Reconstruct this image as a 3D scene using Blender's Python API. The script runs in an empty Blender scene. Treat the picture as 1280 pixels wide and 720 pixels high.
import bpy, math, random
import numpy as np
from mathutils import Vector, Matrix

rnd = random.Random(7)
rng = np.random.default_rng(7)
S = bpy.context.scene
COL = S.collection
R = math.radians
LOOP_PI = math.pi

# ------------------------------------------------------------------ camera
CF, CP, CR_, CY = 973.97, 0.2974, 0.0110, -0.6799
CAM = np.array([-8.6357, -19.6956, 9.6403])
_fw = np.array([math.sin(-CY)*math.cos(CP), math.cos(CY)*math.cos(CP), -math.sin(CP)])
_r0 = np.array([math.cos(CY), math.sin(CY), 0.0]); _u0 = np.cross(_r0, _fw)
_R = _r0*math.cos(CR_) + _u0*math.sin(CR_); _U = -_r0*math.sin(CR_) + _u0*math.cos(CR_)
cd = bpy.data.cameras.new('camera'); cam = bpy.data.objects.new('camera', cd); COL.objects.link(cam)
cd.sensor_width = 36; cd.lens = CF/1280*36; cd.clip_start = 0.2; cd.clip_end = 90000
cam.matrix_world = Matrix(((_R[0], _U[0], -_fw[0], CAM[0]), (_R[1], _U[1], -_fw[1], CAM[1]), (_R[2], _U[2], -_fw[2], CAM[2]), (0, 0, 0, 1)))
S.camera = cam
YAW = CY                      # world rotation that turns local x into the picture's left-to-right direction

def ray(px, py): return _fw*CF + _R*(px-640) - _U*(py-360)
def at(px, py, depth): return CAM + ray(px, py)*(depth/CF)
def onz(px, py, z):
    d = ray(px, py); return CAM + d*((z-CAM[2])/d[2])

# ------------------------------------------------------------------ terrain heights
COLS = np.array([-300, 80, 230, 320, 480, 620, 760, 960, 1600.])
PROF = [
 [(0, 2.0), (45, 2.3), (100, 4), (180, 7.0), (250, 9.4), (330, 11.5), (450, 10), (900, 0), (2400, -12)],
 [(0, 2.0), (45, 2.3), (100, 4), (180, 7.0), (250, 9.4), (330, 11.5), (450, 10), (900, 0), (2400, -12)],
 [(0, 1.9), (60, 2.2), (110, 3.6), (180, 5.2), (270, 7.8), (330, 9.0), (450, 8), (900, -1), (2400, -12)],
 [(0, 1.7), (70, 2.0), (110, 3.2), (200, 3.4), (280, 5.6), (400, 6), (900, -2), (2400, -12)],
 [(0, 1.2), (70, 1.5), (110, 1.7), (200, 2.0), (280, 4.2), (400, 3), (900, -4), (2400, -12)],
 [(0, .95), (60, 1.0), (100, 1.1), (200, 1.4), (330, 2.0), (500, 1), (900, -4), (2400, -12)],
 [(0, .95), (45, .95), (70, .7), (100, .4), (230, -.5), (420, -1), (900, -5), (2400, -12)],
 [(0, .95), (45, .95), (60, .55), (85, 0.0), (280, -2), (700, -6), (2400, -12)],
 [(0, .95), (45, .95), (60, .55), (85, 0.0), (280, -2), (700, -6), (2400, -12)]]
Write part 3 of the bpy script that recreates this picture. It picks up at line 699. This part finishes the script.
——
= EXERCISE TASK =
Extract the complete data, matching each line exactly.

= FULL RESPONSE =
Reconstruct this image as a 3D scene using Blender's Python API. The script runs in an empty Blender scene. Treat the picture as 1280 pixels wide and 720 pixels high.
import bpy, math, random
import numpy as np
from mathutils import Vector, Matrix

rnd = random.Random(7)
rng = np.random.default_rng(7)
S = bpy.context.scene
COL = S.collection
R = math.radians
LOOP_PI = math.pi

# ------------------------------------------------------------------ camera
CF, CP, CR_, CY = 973.97, 0.2974, 0.0110, -0.6799
CAM = np.array([-8.6357, -19.6956, 9.6403])
_fw = np.array([math.sin(-CY)*math.cos(CP), math.cos(CY)*math.cos(CP), -math.sin(CP)])
_r0 = np.array([math.cos(CY), math.sin(CY), 0.0]); _u0 = np.cross(_r0, _fw)
_R = _r0*math.cos(CR_) + _u0*math.sin(CR_); _U = -_r0*math.sin(CR_) + _u0*math.cos(CR_)
cd = bpy.data.cameras.new('camera'); cam = bpy.data.objects.new('camera', cd); COL.objects.link(cam)
cd.sensor_width = 36; cd.lens = CF/1280*36; cd.clip_start = 0.2; cd.clip_end = 90000
cam.matrix_world = Matrix(((_R[0], _U[0], -_fw[0], CAM[0]), (_R[1], _U[1], -_fw[1], CAM[1]), (_R[2], _U[2], -_fw[2], CAM[2]), (0, 0, 0, 1)))
S.camera = cam
YAW = CY                      # world rotation that turns local x into the picture's left-to-right direction

def ray(px, py): return _fw*CF + _R*(px-640) - _U*(py-360)
def at(px, py, depth): return CAM + ray(px, py)*(depth/CF)
def onz(px, py, z):
    d = ray(px, py); return CAM + d*((z-CAM[2])/d[2])

# ------------------------------------------------------------------ terrain heights
COLS = np.array([-300, 80, 230, 320, 480, 620, 760, 960, 1600.])
PROF = [
 [(0, 2.0), (45, 2.3), (100, 4), (180, 7.0), (250, 9.4), (330, 11.5), (450, 10), (900, 0), (2400, -12)],
 [(0, 2.0), (45, 2.3), (100, 4), (180, 7.0), (250, 9.4), (330, 11.5), (450, 10), (900, 0), (2400, -12)],
 [(0, 1.9), (60, 2.2), (110, 3.6), (180, 5.2), (270, 7.8), (330, 9.0), (450, 8), (900, -1), (2400, -12)],
 [(0, 1.7), (70, 2.0), (110, 3.2), (200, 3.4), (280, 5.6), (400, 6), (900, -2), (2400, -12)],
 [(0, 1.2), (70, 1.5), (110, 1.7), (200, 2.0), (280, 4.2), (400, 3), (900, -4), (2400, -12)],
 [(0, .95), (60, 1.0), (100, 1.1), (200, 1.4), (330, 2.0), (500, 1), (900, -4), (2400, -12)],
 [(0, .95), (45, .95), (70, .7), (100, .4), (230, -.5), (420, -1), (900, -5), (2400, -12)],
 [(0, .95), (45, .95), (60, .55), (85, 0.0), (280, -2), (700, -6), (2400, -12)],
 [(0, .95), (45, .95), (60, .55), (85, 0.0), (280, -2), (700, -6), (2400, -12)]]
Write part 3 of the bpy script that recreates this picture. It picks up at line 699. This part finishes the script.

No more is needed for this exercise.